Scene script records:
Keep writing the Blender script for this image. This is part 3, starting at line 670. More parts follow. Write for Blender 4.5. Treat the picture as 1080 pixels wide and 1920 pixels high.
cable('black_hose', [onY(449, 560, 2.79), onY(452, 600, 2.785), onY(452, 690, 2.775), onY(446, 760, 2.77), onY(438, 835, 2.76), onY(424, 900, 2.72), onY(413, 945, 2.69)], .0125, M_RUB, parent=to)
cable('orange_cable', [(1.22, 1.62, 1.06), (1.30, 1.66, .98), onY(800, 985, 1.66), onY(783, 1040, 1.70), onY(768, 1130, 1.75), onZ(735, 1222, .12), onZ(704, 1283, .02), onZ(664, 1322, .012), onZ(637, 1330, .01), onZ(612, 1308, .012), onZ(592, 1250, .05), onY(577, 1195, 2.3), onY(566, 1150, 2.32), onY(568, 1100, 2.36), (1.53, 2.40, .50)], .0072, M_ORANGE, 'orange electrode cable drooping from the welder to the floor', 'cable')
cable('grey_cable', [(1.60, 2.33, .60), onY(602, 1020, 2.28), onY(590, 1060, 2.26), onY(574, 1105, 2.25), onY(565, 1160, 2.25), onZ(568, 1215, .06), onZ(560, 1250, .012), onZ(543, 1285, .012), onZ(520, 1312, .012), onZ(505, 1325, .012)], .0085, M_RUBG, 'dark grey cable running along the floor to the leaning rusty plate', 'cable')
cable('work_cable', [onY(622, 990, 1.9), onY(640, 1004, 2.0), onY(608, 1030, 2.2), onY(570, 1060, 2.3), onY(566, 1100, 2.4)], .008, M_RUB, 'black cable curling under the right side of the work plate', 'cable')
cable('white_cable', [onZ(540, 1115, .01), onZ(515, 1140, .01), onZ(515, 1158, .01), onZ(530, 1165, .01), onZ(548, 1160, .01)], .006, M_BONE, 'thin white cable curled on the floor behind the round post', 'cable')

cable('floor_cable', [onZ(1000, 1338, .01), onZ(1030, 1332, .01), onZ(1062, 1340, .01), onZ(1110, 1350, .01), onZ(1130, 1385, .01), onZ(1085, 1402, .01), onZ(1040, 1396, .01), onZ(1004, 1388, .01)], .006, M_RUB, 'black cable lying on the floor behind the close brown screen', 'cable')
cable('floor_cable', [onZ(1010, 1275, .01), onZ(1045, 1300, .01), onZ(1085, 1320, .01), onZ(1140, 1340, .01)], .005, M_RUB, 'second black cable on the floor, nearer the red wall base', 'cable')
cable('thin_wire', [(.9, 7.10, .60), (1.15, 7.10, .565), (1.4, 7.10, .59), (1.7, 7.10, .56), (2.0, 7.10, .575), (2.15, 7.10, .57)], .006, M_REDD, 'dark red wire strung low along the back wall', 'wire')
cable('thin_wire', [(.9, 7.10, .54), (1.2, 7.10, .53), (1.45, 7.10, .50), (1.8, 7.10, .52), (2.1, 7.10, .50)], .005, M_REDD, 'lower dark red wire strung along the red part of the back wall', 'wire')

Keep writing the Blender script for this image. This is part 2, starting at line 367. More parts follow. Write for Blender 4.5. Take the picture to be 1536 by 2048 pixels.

• _Your task_
Return the full listing, character for character.

• _Task response_
Keep writing the Blender script for this image. This is part 3, starting at line 670. More parts follow. Write for Blender 4.5. Treat the picture as 1080 pixels wide and 1920 pixels high.
cable('black_hose', [onY(449, 560, 2.79), onY(452, 600, 2.785), onY(452, 690, 2.775), onY(446, 760, 2.77), onY(438, 835, 2.76), onY(424, 900, 2.72), onY(413, 945, 2.69)], .0125, M_RUB, parent=to)
cable('orange_cable', [(1.22, 1.62, 1.06), (1.30, 1.66, .98), onY(800, 985, 1.66), onY(783, 1040, 1.70), onY(768, 1130, 1.75), onZ(735, 1222, .12), onZ(704, 1283, .02), onZ(664, 1322, .012), onZ(637, 1330, .01), onZ(612, 1308, .012), onZ(592, 1250, .05), onY(577, 1195, 2.3), onY(566, 1150, 2.32), onY(568, 1100, 2.36), (1.53, 2.40, .50)], .0072, M_ORANGE, 'orange electrode cable drooping from the welder to the floor', 'cable')
cable('grey_cable', [(1.60, 2.33, .60), onY(602, 1020, 2.28), onY(590, 1060, 2.26), onY(574, 1105, 2.25), onY(565, 1160, 2.25), onZ(568, 1215, .06), onZ(560, 1250, .012), onZ(543, 1285, .012), onZ(520, 1312, .012), onZ(505, 1325, .012)], .0085, M_RUBG, 'dark grey cable running along the floor to the leaning rusty plate', 'cable')
cable('work_cable', [onY(622, 990, 1.9), onY(640, 1004, 2.0), onY(608, 1030, 2.2), onY(570, 1060, 2.3), onY(566, 1100, 2.4)], .008, M_RUB, 'black cable curling under the right side of the work plate', 'cable')
cable('white_cable', [onZ(540, 1115, .01), onZ(515, 1140, .01), onZ(515, 1158, .01), onZ(530, 1165, .01), onZ(548, 1160, .01)], .006, M_BONE, 'thin white cable curled on the floor behind the round post', 'cable')

cable('floor_cable', [onZ(1000, 1338, .01), onZ(1030, 1332, .01), onZ(1062, 1340, .01), onZ(1110, 1350, .01), onZ(1130, 1385, .01), onZ(1085, 1402, .01), onZ(1040, 1396, .01), onZ(1004, 1388, .01)], .006, M_RUB, 'black cable lying on the floor behind the close brown screen', 'cable')
cable('floor_cable', [onZ(1010, 1275, .01), onZ(1045, 1300, .01), onZ(1085, 1320, .01), onZ(1140, 1340, .01)], .005, M_RUB, 'second black cable on the floor, nearer the red wall base', 'cable')
cable('thin_wire', [(.9, 7.10, .60), (1.15, 7.10, .565), (1.4, 7.10, .59), (1.7, 7.10, .56), (2.0, 7.10, .575), (2.15, 7.10, .57)], .006, M_REDD, 'dark red wire strung low along the back wall', 'wire')
cable('thin_wire', [(.9, 7.10, .54), (1.2, 7.10, .53), (1.45, 7.10, .50), (1.8, 7.10, .52), (2.1, 7.10, .50)], .005, M_REDD, 'lower dark red wire strung along the red part of the back wall', 'wire')

Keep writing the Blender script for this image. This is part 2, starting at line 367. More parts follow. Write for Blender 4.5. Take the picture to be 1536 by 2048 pixels.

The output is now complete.